AWR: The Rest of the Story on the Little Belts Lawsuit

The Little Belt Mountain Range on the Lewis and Clark National Forest in central Montana as seen from overhead on this Google image. As anyone can clearly see, nearly the entire mountain range has been heavily roaded, clearcut and mined. Ask yourself: is this tremendous fragmentation good for native wildlife or native fish?

The following opinion editorial is written by Mike Garrity, Alliance for Wild Rockies. It appeared in today’s Great Falls Tribune:

The Tribune’s article on Nov. 18 about the Lewis and Clark National Forest left out some important details and readers deserve to know why the Alliance for the Wild Rockies and Native Ecosystems Council went to court to protect the Little Belt Mountains from the proposed “Hazardous Trees Reduction Project.”

First, it is important to bring some perspective to the scope of the project. Logging will take place on a whopping 575 miles of roads. If you were to jump on I-15 and head south, you’d have to go all the way to Salt Lake City to cover that many miles. But remember, all those miles of road to be logged are not spread out through three states from Great Falls to Salt Lake — they’re located in just one Montana mountain range.

The project would change those small roads and two-tracks to look like landing strips since all the roadside trees would be cut down for hundreds of feet. As a result, any elk that cross roads won’t be quickly sneaking across two-tracks, they’ll be fully exposed in an open area as long as a football field. That the project includes this kind of logging in wilderness study areas, research natural areas, inventoried roadless areas, and old growth also deserves explanation by the Forest Service, not obfuscation.

Widespread herbicide spraying is also proposed in several watersheds and streams that are already rated impaired due to sedimentation. More logging will dump even more sediment into these degraded streams, which is antithetical to state efforts to preserve Westslope cutthroat trout and keep Montana’s state fish off the Endangered Species list. The bottom line, however, is that the Forest Service is required by law to produce an environmental analysis for public review and comment.

While Forest Supervisor Bill Avey claims the agency wants more early public involvement, his attempt to use a categorical exclusion does just the opposite – it excludes the public and is the primary reason for taking the agency to court. The Forest Service has prepared an environmental analysis for all similar projects in Montana. Had this proposal been allowed to go forward, it would have set a terrible precedent not just for Montana, but nationwide.

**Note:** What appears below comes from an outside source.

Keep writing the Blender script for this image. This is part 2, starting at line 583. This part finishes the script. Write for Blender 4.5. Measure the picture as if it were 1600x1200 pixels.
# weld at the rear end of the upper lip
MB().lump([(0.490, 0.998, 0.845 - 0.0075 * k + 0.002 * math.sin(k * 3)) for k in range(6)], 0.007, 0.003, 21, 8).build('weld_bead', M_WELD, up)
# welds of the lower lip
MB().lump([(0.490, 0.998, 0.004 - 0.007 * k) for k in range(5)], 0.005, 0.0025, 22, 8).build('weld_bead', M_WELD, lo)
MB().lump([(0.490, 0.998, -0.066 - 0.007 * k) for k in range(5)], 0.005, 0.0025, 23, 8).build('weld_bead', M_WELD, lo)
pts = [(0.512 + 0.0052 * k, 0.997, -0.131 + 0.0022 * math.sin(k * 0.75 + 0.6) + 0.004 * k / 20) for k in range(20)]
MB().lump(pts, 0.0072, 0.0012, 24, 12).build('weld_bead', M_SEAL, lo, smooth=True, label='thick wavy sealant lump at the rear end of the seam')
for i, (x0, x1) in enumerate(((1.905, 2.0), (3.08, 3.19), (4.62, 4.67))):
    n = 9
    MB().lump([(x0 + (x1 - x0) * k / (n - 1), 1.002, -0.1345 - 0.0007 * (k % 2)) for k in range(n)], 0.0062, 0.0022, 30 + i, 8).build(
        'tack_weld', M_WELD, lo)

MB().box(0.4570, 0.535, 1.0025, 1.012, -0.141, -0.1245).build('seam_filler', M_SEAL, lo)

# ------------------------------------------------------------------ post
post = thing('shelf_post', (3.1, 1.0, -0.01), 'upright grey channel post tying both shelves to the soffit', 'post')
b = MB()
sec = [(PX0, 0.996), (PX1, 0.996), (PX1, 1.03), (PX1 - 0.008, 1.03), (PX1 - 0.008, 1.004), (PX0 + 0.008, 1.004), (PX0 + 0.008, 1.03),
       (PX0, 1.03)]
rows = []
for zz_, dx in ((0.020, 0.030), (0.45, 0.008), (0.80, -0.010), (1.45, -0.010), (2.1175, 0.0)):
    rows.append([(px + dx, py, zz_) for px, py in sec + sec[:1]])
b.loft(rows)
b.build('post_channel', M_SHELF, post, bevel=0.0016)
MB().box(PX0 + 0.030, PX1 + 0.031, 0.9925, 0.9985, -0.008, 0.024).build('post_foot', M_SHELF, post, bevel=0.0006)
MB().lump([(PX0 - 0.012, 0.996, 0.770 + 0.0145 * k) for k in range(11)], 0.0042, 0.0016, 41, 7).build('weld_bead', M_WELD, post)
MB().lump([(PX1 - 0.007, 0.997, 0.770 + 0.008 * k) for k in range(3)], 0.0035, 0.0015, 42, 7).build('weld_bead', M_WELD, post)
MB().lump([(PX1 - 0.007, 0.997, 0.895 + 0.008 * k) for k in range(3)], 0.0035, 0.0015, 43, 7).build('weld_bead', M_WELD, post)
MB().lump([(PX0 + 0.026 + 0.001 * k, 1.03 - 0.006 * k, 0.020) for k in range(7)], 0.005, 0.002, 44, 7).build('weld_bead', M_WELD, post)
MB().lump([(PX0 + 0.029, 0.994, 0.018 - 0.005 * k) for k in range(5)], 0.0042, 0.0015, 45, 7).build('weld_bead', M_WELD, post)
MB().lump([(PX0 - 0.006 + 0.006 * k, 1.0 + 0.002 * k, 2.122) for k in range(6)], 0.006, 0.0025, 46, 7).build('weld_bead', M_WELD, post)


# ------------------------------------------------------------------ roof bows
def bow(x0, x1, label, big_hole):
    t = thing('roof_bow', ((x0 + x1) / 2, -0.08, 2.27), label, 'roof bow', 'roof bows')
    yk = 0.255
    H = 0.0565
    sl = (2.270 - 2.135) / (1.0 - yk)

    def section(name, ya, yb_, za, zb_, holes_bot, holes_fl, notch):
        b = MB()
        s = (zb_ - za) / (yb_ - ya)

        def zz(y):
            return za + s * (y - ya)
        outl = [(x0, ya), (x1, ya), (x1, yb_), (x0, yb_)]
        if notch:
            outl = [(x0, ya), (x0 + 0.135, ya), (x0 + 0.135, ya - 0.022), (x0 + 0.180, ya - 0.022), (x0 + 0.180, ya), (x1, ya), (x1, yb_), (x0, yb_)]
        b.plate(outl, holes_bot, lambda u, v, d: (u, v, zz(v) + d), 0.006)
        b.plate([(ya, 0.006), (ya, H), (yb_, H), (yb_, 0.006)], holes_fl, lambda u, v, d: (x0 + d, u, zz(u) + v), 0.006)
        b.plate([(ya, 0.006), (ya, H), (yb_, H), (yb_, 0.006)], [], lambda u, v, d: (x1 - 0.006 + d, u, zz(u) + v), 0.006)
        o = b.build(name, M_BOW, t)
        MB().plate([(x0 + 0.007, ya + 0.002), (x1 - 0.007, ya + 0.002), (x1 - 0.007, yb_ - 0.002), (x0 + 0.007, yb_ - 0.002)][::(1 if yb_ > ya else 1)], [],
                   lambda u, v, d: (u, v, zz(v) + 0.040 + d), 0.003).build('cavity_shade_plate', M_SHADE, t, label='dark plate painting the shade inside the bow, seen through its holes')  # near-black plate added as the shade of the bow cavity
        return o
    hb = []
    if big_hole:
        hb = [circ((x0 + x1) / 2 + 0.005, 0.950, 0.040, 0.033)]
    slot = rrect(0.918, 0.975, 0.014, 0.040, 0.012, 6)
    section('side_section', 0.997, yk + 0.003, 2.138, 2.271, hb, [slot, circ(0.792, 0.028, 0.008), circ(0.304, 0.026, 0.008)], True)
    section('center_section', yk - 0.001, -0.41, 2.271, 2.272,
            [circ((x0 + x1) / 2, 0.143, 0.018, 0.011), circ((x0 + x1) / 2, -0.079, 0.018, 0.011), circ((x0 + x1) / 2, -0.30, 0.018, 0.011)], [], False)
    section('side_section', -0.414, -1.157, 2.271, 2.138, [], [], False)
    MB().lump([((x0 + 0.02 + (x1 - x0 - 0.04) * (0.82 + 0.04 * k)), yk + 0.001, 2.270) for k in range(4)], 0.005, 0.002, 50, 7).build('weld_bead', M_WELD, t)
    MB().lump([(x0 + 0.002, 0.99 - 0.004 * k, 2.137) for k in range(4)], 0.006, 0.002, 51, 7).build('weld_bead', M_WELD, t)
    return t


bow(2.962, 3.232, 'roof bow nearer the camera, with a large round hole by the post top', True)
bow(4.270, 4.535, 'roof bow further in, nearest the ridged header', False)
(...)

Categorical exclusions were intended for purposes such as mowing lawns at ranger stations or painting outhouses, not logging over 17,000 acres along 575 miles of roads. Had Avey followed the law, the public would certainly have raised questions about the proposal. For instance, environmental analysis would reveal that massive infestations of noxious weeds such as thistle, knapweed, and hounds tongue already exist along these roads. The Forest Service admits it can’t control them now, but didn’t want to admit that logging will only make the situation worse.

Or how about the fact that Canada lynx, wolverine, black-backed woodpecker, Northern goshawk, Western toad, and Northern three-toed woodpecker are all known to occur in the Little Belts and that their numbers will be further reduced by these massive clear cuts? Or maybe Avey didn’t want the public to know that the Forest Service’s own studies show that logging wild lands has little effect on wildfires and that they even might make fires burn hotter because logged forests are hotter, windier, and drier than unlogged forests. Or perhaps Avey didn’t want to explain why the Forest Service wants to log these so-called hazardous trees at a cost of over $2 million to taxpayers when there isn’t a hazard.

Firewood cutters have already done a good job removing beetle-killed trees next to the roads — and they did it without a subsidy from taxpayers. And finally, the public might want to ask why Avey waited until he was sued in federal court to agree to follow the law and write an environmental analysis on this timber sale.

We explained to Avey at an appeal resolution meeting that the Forest Service was illegally excluding the public from having input on this proposal, but unfortunately, he ignored us until we sued, and then he pulled the project. We firmly believe that in America the public should have a say in the management of our public lands. It is unfortunate that we had to go to court to get it.